* [Lines of data]
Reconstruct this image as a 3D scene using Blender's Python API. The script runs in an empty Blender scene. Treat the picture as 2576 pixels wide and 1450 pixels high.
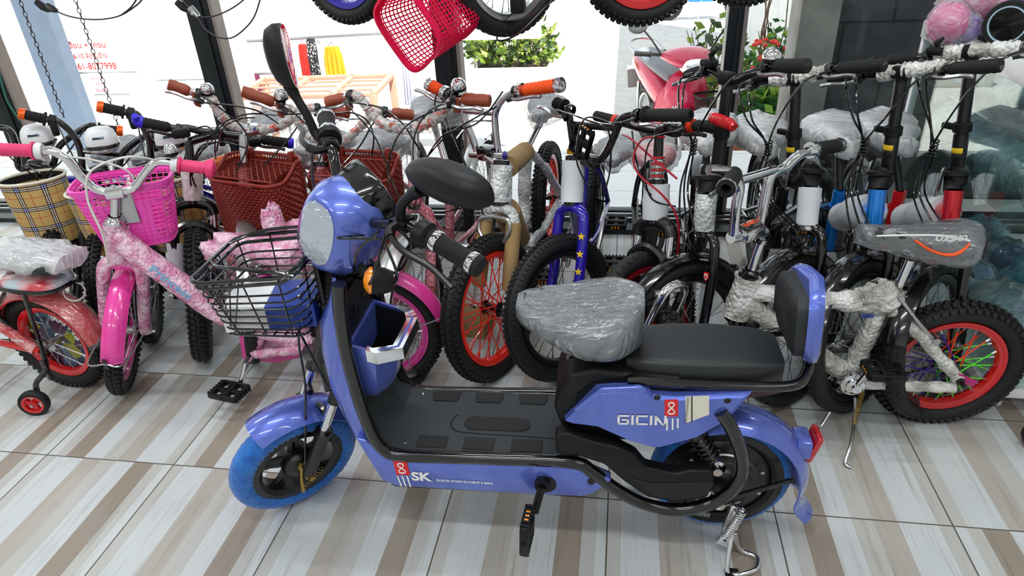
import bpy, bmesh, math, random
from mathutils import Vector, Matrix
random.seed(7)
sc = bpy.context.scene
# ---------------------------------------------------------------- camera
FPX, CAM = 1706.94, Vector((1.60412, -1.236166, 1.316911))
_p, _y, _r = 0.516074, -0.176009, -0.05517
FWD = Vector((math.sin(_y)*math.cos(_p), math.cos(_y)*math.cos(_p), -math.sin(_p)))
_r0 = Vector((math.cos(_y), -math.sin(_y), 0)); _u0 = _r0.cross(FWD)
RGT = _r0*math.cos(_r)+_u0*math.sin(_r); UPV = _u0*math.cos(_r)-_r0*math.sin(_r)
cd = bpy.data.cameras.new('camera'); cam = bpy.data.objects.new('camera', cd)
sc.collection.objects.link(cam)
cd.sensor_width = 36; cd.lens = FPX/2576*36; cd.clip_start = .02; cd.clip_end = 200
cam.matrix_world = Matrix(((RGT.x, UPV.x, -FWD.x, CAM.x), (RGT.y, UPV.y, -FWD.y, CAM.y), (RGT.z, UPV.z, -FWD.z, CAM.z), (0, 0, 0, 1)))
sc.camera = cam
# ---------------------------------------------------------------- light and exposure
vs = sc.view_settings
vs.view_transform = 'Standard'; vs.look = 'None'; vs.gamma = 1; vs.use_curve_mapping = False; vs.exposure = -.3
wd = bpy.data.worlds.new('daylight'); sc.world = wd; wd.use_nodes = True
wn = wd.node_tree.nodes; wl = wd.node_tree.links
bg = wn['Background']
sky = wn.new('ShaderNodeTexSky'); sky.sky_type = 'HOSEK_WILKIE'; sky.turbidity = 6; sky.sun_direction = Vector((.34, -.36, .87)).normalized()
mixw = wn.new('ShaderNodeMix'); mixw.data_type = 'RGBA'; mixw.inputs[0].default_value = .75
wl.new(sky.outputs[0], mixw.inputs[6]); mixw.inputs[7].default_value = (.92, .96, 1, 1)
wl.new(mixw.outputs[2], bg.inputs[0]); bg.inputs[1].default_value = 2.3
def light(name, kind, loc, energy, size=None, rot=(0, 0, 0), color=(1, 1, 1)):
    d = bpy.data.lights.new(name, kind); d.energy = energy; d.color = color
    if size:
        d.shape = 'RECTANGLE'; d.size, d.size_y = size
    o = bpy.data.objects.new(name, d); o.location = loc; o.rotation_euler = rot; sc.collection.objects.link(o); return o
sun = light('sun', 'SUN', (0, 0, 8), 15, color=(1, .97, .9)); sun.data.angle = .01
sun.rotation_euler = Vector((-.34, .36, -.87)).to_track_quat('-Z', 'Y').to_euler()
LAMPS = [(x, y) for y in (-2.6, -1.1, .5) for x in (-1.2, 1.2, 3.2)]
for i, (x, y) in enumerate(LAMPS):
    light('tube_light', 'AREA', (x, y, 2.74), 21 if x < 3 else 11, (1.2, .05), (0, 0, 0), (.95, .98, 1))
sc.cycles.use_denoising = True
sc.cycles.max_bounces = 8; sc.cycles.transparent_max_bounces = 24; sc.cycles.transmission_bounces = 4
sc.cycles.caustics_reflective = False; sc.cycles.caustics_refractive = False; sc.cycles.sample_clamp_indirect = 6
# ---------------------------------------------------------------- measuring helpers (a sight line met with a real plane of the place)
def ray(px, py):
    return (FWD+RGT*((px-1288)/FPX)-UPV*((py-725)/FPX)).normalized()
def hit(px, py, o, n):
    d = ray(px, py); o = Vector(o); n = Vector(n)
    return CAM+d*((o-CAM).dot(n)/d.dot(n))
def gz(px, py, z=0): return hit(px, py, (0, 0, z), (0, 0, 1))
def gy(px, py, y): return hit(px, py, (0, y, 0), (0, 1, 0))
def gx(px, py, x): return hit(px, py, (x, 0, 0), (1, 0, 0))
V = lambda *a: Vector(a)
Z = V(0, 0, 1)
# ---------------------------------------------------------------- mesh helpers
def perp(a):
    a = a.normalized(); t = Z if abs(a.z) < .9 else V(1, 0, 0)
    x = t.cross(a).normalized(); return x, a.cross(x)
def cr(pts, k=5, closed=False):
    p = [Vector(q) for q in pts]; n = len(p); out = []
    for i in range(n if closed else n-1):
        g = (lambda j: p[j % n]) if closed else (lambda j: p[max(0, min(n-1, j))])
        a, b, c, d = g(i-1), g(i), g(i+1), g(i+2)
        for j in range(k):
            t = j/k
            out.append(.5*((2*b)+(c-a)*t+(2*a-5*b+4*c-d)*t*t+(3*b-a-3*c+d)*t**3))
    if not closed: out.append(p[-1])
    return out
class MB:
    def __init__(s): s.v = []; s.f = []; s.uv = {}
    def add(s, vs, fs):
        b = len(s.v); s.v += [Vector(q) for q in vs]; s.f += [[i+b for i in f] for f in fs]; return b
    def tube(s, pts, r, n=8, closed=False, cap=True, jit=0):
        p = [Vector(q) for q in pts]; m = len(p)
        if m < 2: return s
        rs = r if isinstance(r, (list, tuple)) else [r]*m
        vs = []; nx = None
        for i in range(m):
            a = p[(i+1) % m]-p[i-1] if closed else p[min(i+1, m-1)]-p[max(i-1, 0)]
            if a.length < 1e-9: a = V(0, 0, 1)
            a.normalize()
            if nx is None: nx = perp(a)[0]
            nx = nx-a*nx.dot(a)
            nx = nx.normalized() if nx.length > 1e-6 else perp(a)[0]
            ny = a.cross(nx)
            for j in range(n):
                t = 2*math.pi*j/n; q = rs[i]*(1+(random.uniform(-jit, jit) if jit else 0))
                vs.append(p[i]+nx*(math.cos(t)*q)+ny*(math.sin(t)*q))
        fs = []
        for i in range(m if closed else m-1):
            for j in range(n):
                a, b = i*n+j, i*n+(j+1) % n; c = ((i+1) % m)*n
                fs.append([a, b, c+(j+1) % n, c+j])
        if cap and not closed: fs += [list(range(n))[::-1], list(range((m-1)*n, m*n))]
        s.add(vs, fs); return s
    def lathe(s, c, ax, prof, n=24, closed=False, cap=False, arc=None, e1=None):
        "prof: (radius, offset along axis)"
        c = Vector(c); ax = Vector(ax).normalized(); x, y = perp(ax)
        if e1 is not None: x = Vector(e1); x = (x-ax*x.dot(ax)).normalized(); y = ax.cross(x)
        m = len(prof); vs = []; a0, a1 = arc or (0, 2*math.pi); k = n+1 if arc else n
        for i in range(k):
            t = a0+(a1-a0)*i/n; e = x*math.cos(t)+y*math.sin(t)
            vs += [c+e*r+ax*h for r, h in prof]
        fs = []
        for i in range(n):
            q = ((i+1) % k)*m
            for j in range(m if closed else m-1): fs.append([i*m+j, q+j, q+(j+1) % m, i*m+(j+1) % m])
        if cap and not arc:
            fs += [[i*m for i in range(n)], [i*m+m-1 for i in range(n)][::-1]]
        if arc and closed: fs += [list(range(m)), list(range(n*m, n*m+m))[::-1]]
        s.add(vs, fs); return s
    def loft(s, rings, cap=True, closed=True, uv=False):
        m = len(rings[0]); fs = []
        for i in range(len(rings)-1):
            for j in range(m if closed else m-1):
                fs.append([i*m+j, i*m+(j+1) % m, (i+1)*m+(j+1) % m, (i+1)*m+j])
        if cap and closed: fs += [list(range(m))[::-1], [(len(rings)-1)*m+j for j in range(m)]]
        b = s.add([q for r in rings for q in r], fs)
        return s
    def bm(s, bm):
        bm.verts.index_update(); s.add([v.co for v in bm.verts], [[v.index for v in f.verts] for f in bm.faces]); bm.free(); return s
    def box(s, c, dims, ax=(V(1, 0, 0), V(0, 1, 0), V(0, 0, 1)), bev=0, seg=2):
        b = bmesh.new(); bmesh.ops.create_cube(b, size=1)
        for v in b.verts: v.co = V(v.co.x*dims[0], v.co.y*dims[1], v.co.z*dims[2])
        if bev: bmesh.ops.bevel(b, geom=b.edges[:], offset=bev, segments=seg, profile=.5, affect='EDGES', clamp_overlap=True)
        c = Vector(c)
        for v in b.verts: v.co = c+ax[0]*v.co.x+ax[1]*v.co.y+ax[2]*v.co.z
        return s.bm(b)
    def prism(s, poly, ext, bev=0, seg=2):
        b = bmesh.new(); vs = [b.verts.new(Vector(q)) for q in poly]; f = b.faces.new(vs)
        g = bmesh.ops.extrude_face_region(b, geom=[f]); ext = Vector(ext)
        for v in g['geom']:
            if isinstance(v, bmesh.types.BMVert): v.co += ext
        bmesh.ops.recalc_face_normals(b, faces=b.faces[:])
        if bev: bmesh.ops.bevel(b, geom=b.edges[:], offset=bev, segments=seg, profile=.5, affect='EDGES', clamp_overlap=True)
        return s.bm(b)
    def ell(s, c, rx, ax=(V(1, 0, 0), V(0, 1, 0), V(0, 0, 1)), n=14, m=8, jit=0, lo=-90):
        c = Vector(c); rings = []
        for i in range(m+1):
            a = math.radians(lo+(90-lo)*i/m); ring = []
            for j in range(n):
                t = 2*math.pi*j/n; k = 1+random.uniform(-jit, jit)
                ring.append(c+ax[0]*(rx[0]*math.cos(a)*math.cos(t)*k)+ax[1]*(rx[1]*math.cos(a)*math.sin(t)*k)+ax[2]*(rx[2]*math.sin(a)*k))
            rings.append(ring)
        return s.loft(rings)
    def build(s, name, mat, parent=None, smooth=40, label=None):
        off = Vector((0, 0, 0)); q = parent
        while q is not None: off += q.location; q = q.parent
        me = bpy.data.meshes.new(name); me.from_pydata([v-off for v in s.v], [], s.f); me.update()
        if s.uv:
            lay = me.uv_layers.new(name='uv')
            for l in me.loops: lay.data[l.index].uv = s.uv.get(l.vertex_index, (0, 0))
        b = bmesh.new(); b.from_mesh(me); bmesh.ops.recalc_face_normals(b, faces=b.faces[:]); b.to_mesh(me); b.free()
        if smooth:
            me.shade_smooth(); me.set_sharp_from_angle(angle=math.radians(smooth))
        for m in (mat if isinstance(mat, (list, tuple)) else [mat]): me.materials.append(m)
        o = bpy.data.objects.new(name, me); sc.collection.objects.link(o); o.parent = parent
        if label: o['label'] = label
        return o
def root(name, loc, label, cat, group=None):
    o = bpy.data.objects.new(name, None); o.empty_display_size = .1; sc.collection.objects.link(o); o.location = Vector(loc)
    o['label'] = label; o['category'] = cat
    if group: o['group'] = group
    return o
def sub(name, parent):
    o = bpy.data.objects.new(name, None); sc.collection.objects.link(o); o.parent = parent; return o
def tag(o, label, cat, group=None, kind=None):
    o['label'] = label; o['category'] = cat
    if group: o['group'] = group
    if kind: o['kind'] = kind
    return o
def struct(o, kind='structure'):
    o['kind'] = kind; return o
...
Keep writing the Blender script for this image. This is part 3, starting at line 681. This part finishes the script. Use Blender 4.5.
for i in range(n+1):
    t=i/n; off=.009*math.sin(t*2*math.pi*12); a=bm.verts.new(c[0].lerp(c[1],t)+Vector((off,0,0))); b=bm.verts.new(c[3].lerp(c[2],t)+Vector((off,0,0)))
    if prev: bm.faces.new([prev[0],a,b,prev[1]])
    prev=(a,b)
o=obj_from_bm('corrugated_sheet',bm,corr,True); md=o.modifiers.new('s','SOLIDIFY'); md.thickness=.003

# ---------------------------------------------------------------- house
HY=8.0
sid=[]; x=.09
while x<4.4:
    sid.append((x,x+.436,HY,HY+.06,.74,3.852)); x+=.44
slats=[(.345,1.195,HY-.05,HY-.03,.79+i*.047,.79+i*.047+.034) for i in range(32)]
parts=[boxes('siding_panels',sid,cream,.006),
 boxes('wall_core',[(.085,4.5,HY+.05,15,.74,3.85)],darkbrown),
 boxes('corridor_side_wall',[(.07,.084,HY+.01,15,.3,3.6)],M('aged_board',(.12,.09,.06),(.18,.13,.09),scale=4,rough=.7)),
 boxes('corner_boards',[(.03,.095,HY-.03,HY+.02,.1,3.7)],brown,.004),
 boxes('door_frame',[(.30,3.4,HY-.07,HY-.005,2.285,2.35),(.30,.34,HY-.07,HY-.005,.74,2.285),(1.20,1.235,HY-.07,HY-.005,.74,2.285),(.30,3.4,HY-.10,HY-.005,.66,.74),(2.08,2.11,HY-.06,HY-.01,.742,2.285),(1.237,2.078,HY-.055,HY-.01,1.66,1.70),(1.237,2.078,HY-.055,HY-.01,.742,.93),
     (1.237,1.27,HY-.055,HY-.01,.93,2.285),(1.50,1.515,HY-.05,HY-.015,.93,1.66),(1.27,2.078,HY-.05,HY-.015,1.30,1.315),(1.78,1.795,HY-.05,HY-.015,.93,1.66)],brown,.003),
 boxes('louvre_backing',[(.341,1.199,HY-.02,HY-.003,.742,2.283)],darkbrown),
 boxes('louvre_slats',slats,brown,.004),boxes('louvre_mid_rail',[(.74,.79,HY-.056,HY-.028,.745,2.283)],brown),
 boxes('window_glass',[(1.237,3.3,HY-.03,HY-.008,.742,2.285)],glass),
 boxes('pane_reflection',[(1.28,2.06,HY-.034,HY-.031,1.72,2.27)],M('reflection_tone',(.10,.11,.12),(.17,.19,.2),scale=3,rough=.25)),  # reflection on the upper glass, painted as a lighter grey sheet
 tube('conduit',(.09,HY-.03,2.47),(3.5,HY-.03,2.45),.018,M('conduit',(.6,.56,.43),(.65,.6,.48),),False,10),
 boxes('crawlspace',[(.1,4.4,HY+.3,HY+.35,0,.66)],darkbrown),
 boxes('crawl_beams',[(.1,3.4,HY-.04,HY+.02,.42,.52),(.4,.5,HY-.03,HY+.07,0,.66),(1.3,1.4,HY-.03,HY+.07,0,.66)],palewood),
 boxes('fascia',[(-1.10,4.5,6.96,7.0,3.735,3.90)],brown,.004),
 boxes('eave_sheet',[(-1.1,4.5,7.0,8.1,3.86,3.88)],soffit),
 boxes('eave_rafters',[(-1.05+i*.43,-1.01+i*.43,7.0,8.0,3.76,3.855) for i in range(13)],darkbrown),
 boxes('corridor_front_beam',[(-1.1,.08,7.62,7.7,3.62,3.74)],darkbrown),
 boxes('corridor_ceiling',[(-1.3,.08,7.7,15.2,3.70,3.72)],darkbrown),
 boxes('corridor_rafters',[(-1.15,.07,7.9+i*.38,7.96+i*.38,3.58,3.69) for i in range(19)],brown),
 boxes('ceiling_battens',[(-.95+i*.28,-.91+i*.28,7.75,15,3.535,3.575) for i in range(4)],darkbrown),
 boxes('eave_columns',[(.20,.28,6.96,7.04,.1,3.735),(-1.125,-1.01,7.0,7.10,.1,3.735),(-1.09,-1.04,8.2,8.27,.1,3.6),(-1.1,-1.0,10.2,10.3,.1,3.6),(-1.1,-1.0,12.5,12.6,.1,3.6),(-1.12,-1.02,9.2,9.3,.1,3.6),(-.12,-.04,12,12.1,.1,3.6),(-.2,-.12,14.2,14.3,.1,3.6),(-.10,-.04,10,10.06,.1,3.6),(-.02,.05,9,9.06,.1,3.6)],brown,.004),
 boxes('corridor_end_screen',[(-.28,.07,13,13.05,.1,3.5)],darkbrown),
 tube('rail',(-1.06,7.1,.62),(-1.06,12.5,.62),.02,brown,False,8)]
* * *
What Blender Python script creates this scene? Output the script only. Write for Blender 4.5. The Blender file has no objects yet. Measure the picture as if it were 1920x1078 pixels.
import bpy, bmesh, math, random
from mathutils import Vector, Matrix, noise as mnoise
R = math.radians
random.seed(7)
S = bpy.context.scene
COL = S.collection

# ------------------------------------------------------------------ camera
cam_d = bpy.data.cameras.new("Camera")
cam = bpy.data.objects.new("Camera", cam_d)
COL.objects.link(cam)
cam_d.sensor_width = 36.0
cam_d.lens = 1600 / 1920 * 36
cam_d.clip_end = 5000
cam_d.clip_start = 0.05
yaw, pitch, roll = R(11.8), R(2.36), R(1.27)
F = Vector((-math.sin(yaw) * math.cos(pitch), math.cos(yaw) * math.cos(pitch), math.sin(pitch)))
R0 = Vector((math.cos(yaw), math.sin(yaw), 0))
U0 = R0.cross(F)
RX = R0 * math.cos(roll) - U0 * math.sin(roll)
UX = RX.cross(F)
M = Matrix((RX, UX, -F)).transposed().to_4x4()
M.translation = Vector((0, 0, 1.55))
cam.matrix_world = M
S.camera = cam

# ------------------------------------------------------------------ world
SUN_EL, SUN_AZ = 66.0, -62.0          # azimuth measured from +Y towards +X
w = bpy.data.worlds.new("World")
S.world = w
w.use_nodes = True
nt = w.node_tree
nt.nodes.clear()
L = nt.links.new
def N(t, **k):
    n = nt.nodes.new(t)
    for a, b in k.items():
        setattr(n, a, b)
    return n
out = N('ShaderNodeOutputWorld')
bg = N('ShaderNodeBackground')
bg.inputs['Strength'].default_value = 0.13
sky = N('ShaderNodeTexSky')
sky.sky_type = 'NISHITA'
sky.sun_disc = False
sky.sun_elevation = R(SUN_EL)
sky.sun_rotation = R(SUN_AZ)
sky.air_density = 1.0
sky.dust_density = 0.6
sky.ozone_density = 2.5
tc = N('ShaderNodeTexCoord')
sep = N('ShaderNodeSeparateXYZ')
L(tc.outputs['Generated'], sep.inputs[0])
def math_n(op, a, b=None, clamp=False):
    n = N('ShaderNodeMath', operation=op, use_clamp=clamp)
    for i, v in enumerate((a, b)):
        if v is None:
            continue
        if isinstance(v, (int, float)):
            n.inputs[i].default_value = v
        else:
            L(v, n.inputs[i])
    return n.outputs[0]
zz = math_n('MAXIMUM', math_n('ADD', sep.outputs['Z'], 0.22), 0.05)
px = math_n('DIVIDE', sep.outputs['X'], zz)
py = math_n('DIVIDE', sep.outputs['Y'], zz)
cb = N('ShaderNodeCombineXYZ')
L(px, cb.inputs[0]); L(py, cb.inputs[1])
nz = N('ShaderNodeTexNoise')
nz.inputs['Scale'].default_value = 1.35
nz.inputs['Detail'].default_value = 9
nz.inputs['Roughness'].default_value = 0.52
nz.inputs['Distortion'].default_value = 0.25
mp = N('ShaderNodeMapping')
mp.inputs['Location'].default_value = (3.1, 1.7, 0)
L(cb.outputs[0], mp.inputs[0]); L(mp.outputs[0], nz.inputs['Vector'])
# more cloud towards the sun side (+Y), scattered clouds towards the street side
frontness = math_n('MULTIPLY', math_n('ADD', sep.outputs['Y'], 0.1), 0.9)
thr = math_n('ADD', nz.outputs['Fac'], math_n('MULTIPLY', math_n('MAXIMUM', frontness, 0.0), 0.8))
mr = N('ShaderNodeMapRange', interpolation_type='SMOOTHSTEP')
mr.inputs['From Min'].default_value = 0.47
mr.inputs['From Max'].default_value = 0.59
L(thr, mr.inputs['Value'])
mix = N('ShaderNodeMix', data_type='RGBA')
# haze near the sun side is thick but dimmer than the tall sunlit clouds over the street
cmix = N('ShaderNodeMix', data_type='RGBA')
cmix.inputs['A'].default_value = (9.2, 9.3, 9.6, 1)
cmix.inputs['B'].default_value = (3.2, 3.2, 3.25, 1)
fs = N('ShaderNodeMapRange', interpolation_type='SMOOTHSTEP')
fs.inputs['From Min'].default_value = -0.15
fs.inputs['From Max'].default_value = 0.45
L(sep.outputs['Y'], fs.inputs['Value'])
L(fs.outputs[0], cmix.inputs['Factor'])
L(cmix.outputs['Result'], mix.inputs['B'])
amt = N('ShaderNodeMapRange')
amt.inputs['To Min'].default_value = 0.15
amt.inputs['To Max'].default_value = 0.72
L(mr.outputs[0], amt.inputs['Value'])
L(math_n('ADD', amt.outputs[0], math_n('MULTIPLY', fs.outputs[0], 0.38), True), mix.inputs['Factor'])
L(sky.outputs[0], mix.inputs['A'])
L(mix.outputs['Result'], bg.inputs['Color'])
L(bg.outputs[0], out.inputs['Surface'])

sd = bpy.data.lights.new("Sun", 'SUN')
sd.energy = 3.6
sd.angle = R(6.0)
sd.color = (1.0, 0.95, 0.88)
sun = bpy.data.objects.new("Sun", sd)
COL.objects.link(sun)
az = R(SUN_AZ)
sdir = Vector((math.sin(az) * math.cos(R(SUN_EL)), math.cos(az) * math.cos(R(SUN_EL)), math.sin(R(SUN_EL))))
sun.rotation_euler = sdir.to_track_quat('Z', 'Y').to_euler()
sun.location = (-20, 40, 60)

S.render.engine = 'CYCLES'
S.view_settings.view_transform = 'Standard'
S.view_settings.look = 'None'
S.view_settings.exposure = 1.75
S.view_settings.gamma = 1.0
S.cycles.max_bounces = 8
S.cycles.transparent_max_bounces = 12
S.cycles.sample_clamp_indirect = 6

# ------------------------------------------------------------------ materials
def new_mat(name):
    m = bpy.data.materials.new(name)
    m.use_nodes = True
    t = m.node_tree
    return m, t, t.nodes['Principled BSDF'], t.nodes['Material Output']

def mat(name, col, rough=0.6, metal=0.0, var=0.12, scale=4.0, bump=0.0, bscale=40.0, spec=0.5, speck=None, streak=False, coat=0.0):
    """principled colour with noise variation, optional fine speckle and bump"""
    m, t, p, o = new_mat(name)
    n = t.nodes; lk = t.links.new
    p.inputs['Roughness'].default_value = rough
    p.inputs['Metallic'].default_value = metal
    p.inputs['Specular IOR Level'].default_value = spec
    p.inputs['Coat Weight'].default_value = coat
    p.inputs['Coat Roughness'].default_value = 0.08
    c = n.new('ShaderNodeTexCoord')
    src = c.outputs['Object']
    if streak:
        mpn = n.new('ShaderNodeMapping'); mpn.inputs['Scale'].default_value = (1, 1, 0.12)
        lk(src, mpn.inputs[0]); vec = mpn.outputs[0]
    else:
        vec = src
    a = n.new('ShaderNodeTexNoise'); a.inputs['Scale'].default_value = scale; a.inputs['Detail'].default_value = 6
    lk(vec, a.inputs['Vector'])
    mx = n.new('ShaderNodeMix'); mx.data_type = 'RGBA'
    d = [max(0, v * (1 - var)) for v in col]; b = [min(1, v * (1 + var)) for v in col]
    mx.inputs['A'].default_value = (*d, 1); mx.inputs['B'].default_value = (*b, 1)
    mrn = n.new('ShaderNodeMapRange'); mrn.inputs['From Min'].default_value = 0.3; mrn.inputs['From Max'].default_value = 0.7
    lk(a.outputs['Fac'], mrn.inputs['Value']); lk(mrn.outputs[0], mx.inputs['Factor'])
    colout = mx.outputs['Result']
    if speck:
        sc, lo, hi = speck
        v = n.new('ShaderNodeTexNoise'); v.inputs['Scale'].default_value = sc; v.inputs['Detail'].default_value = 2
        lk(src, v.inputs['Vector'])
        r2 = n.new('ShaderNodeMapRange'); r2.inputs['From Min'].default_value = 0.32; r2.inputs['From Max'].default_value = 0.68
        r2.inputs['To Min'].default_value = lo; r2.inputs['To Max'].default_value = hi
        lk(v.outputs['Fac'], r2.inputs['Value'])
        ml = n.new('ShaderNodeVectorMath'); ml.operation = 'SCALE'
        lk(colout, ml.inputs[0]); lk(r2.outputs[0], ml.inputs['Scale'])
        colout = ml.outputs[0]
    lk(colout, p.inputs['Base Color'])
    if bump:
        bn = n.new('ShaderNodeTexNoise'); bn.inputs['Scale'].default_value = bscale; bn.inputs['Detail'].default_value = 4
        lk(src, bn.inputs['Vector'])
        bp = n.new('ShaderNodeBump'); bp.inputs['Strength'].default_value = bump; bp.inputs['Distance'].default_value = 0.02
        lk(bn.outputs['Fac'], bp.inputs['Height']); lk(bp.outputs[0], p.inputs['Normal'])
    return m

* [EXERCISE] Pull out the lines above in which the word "image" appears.

* [RESPONSE BELOW]
Reconstruct this image as a 3D scene using Blender's Python API. The script runs in an empty Blender scene. Treat the picture as 2576 pixels wide and 1450 pixels high.
Keep writing the Blender script for this image. This is part 3, starting at line 681. This part finishes the script. Use Blender 4.5.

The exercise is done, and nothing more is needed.